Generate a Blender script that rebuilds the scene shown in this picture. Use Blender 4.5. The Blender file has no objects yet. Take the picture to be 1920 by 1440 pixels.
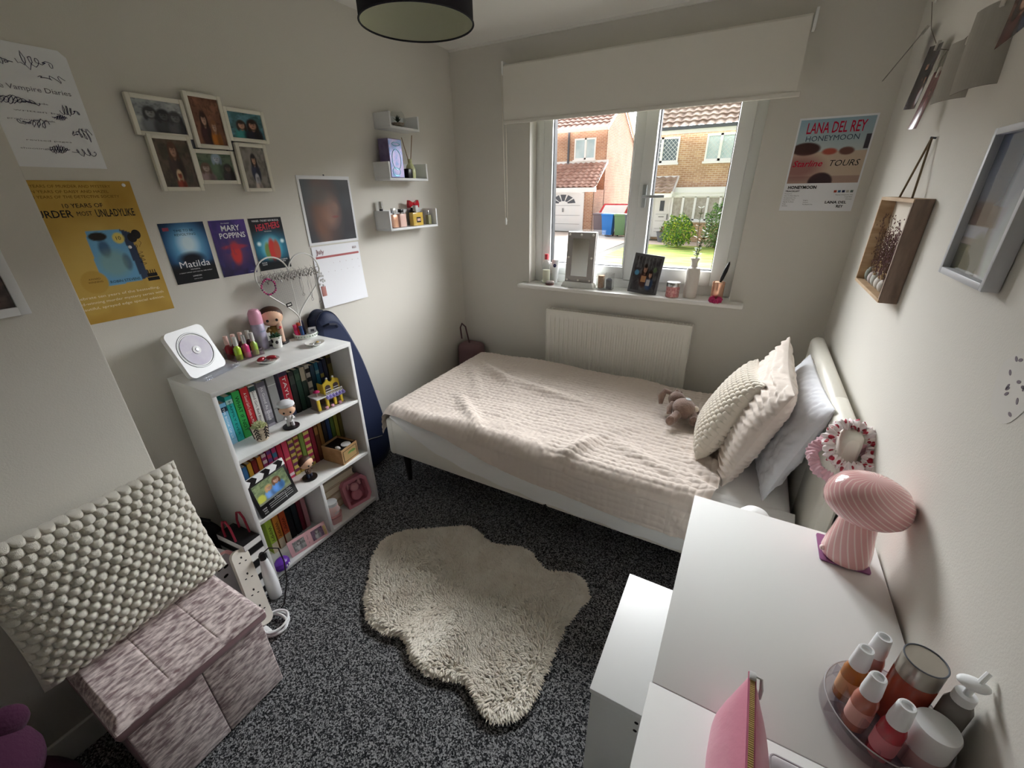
import bpy, bmesh, math, random
import numpy as np
from mathutils import Matrix, Vector
random.seed(7); RNG = np.random.default_rng(7)
PI = math.pi
scene = bpy.context.scene
COL = scene.collection
# ------------------------------------------------------------ camera, sky, exposure
def aim(yaw, pitch, roll):
    cy, sy, cp, sp = math.cos(yaw), math.sin(yaw), math.cos(pitch), math.sin(pitch)
    F = Vector((sy*cp, cy*cp, -sp)); R = Vector((cy, -sy, 0)); U = R.cross(F)
    R2 = R*math.cos(roll) + U*math.sin(roll); U2 = -R*math.sin(roll) + U*math.cos(roll)
    return Matrix((R2, U2, -F)).transposed().to_4x4()
cam = bpy.data.objects.new('camera', bpy.data.cameras.new('camera'))
COL.objects.link(cam)
cam.matrix_world = Matrix.Translation((0, 0, 1.57)) @ aim(-0.5067, 0.43088, -0.01332)
cam.data.sensor_width = 36; cam.data.lens = 783.1/1920*36; cam.data.clip_start = 0.01; cam.data.clip_end = 300
scene.camera = cam
W = bpy.data.worlds.new('sky'); scene.world = W; W.use_nodes = True
wn = W.node_tree; bgn = wn.nodes['Background']
def wnode(t, **k):
    n = wn.nodes.new(t)
    for a, b in k.items(): setattr(n, a, b)
    return n
def wlink(a, b): wn.links.new(a, b)
def ramp01(src, a, b):                       # smooth step of a world direction component
    n = wnode('ShaderNodeMapRange', interpolation_type='SMOOTHSTEP'); n.inputs[1].default_value = a; n.inputs[2].default_value = b
    wlink(src, n.inputs[0]); return n.outputs[0]
def wmul(a, b):
    n = wnode('ShaderNodeMath', operation='MULTIPLY'); wlink(a, n.inputs[0])
    if isinstance(b, (int, float)): n.inputs[1].default_value = b
    else: wlink(b, n.inputs[1])
    return n.outputs[0]
SKY_BASE, SKY_GLOW = .85, 37.0                # overcast sky, with a bright band added above the houses to light the room
wtc = wnode('ShaderNodeTexCoord'); wsep = wnode('ShaderNodeSeparateXYZ'); wlink(wtc.outputs['Generated'], wsep.inputs[0])
glow = wmul(wmul(ramp01(wsep.outputs[1], .15, .70), ramp01(wsep.outputs[2], .04, .24)), ramp01(wsep.outputs[2], .85, .60))
wadd = wnode('ShaderNodeMath', operation='MULTIPLY_ADD'); wlink(glow, wadd.inputs[0]); wadd.inputs[1].default_value = SKY_GLOW; wadd.inputs[2].default_value = SKY_BASE
wlink(wadd.outputs[0], bgn.inputs[1]); bgn.inputs[0].default_value = (0.97, 0.985, 1.0, 1)
vs = scene.view_settings
vs.view_transform = 'Standard'; vs.look = 'None'; vs.exposure = 0.12; vs.gamma = 1.0; vs.use_curve_mapping = False
scene.cycles.max_bounces = 10; scene.cycles.diffuse_bounces = 6; scene.cycles.transparent_max_bounces = 24
scene.cycles.sample_clamp_indirect = 6.0; scene.cycles.caustics_reflective = False; scene.cycles.caustics_refractive = False
scene.cycles.use_denoising = True
# ------------------------------------------------------------ materials
def lin(c):
    c = np.asarray(c, float); return np.where(c <= .04045, c/12.92, ((c+.055)/1.055)**2.4)
def rgb(c):
    """sRGB 0-255 triple or hex string to linear rgba"""
    if isinstance(c, str): c = [int(c[i:i+2], 16) for i in (0, 2, 4)]
    l = lin(np.array(c)/255.0); return (float(l[0]), float(l[1]), float(l[2]), 1)
MATS = {}
def mat(name, c=(200, 200, 200), rough=.6, metal=0, spec=.4, c2=None, scale=20, stretch=None, detail=3, bump=0, bscale=None, trans=0, ior=1.45, sheen=0, coat=0, emit=0, lo=.35, hi=.65, coord='Object'):
    if name in MATS: return MATS[name]
    m = bpy.data.materials.new(name); m.use_nodes = True; MATS[name] = m
    nt = m.node_tree; b = nt.nodes['Principled BSDF']
    b.inputs['Base Color'].default_value = rgb(c); b.inputs['Roughness'].default_value = rough
    b.inputs['Metallic'].default_value = metal; b.inputs['Specular IOR Level'].default_value = spec
    b.inputs['Transmission Weight'].default_value = trans; b.inputs['IOR'].default_value = ior
    b.inputs['Sheen Weight'].default_value = sheen; b.inputs['Coat Weight'].default_value = coat
    if emit:
        b.inputs['Emission Color'].default_value = rgb(c); b.inputs['Emission Strength'].default_value = emit
    if c2 is not None or bump:
        tc = nt.nodes.new('ShaderNodeTexCoord'); mp = nt.nodes.new('ShaderNodeMapping')
        nt.links.new(tc.outputs[coord], mp.inputs[0])
        if stretch: mp.inputs['Scale'].default_value = stretch
        n = nt.nodes.new('ShaderNodeTexNoise'); n.inputs['Scale'].default_value = scale; n.inputs['Detail'].default_value = detail
        nt.links.new(mp.outputs[0], n.inputs[0])
        if c2 is not None:
            r = nt.nodes.new('ShaderNodeValToRGB'); r.color_ramp.elements[0].position = lo; r.color_ramp.elements[1].position = hi
            r.color_ramp.elements[0].color = rgb(c); r.color_ramp.elements[1].color = rgb(c2)
            nt.links.new(n.outputs[0], r.inputs[0]); nt.links.new(r.outputs[0], b.inputs['Base Color'])
        if bump:
            if bscale:
                n2 = nt.nodes.new('ShaderNodeTexNoise'); n2.inputs['Scale'].default_value = bscale; n2.inputs['Detail'].default_value = detail
                nt.links.new(mp.outputs[0], n2.inputs[0]); n = n2
            bp = nt.nodes.new('ShaderNodeBump'); bp.inputs['Strength'].default_value = min(1, bump); bp.inputs['Distance'].default_value = .004*max(1, bump)
            nt.links.new(n.outputs[0], bp.inputs['Height']); nt.links.new(bp.outputs[0], b.inputs['Normal'])
    return m
def clear(name, tint=(255, 255, 255), refl=.08, rough=.02, alpha=.9):
    """thin clear glass or plastic: mostly see-through with a weak reflection"""
    if name in MATS: return MATS[name]
    m = bpy.data.materials.new(name); m.use_nodes = True; MATS[name] = m
    nt = m.node_tree; nt.nodes.remove(nt.nodes['Principled BSDF']); out = nt.nodes['Material Output']
    t = nt.nodes.new('ShaderNodeBsdfTransparent'); t.inputs[0].default_value = rgb(tint)
    g = nt.nodes.new('ShaderNodeBsdfGlossy'); g.inputs['Roughness'].default_value = rough
    lw = nt.nodes.new('ShaderNodeLayerWeight'); lw.inputs[0].default_value = .5
    pw = nt.nodes.new('ShaderNodeMath'); pw.operation = 'POWER'; pw.inputs[1].default_value = 3.5; nt.links.new(lw.outputs['Facing'], pw.inputs[0])
    mul = nt.nodes.new('ShaderNodeMath'); mul.operation = 'MULTIPLY_ADD'; mul.inputs[1].default_value = .40; mul.inputs[2].default_value = refl*.2+.01
    mx = nt.nodes.new('ShaderNodeMixShader')
    nt.links.new(pw.outputs[0], mul.inputs[0]); nt.links.new(mul.outputs[0], mx.inputs[0])
    nt.links.new(t.outputs[0], mx.inputs[1]); nt.links.new(g.outputs[0], mx.inputs[2]); nt.links.new(mx.outputs[0], out.inputs[0])
    return m
def attr_mat(name, rough=.55, spec=.3, coat=0):
    if name in MATS: return MATS[name]
    m = bpy.data.materials.new(name); m.use_nodes = True; MATS[name] = m
    nt = m.node_tree; b = nt.nodes['Principled BSDF']
    a = nt.nodes.new('ShaderNodeVertexColor'); a.layer_name = 'Col'
    nt.links.new(a.outputs[0], b.inputs['Base Color'])
    b.inputs['Roughness'].default_value = rough; b.inputs['Specular IOR Level'].default_value = spec; b.inputs['Coat Weight'].default_value = coat
    b.inputs['Coat Roughness'].default_value = .08
    return m
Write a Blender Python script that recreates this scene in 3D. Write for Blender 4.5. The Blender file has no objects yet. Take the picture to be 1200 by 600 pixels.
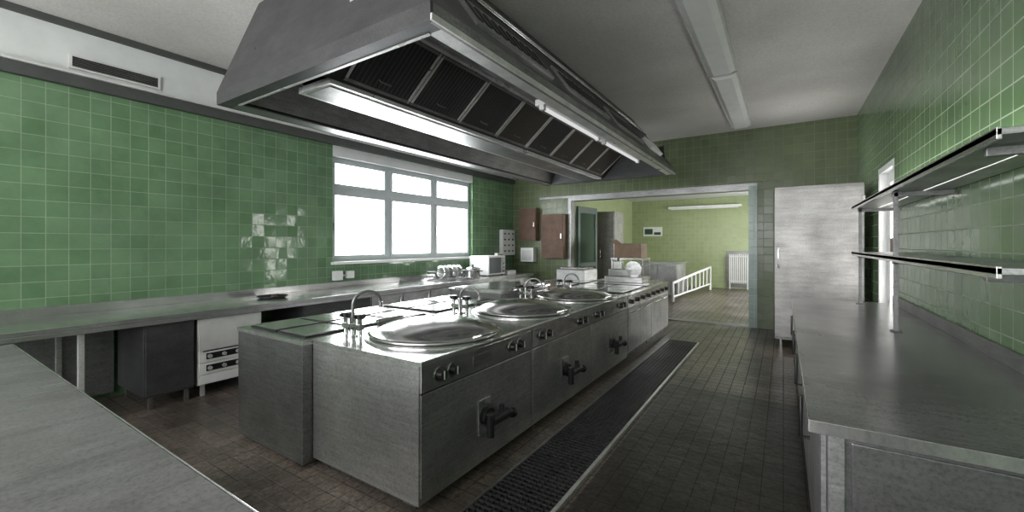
import bpy, math, random
from mathutils import Vector, Matrix
random.seed(4)
S=bpy.context.scene
S.view_settings.view_transform='Standard'
S.view_settings.exposure=0.50
S.view_settings.gamma=0.97
COL=S.collection

# ------------------------------------------------------------ materials
def newmat(name):
    m=bpy.data.materials.new(name); m.use_nodes=True
    nt=m.node_tree; b=nt.nodes['Principled BSDF']
    return m,nt,b
def ramp(nt,fac,stops):
    r=nt.nodes.new('ShaderNodeValToRGB')
    e=r.color_ramp.elements
    e[0].position=stops[0][0]; e[0].color=(*stops[0][1],1)
    e[1].position=stops[-1][0]; e[1].color=(*stops[-1][1],1)
    for p,c in stops[1:-1]:
        n=e.new(p); n.color=(*c,1)
    nt.links.new(fac,r.inputs[0]); return r.outputs[0]
def noise(nt,vec,scale,detail=4,rough=0.6):
    n=nt.nodes.new('ShaderNodeTexNoise'); n.inputs['Scale'].default_value=scale
    n.inputs['Detail'].default_value=detail; n.inputs['Roughness'].default_value=rough
    if vec is not None: nt.links.new(vec,n.inputs['Vector'])
    return n.outputs['Fac']
def pos(nt,scale=(1,1,1)):
    g=nt.nodes.new('ShaderNodeNewGeometry')
    mp=nt.nodes.new('ShaderNodeMapping'); mp.inputs['Scale'].default_value=scale
    nt.links.new(g.outputs['Position'],mp.inputs['Vector'])
    return mp.outputs[0]
def bump(nt,b,h,strength=0.2,dist=0.01,nrm=None):
    bp=nt.nodes.new('ShaderNodeBump'); bp.inputs['Strength'].default_value=strength
    bp.inputs['Distance'].default_value=dist
    if nrm is not None: nt.links.new(nrm,bp.inputs['Normal'])
    nt.links.new(h,bp.inputs['Height']); nt.links.new(bp.outputs[0],b.inputs['Normal'])
def mixc(nt,fac,a,bb,mode='MIX'):
    m=nt.nodes.new('ShaderNodeMixRGB'); m.blend_type=mode
    for i,v in ((0,fac),(1,a),(2,bb)):
        if isinstance(v,(int,float)): m.inputs[i].default_value=v
        elif isinstance(v,tuple): m.inputs[i].default_value=(*v,1)
        else: nt.links.new(v,m.inputs[i])
    return m.outputs[0]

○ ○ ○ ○

→ Aim
Exactly reproduce the stretch that starts at the line containing "Write a Blender" and ends at the line containing "COL=S.collection", both ends included; leave any pictures out.

→ Complete answer
Write a Blender Python script that recreates this scene in 3D. Write for Blender 4.5. The Blender file has no objects yet. Take the picture to be 1200 by 600 pixels.
import bpy, math, random
from mathutils import Vector, Matrix
random.seed(4)
S=bpy.context.scene
S.view_settings.view_transform='Standard'
S.view_settings.exposure=0.50
S.view_settings.gamma=0.97
COL=S.collection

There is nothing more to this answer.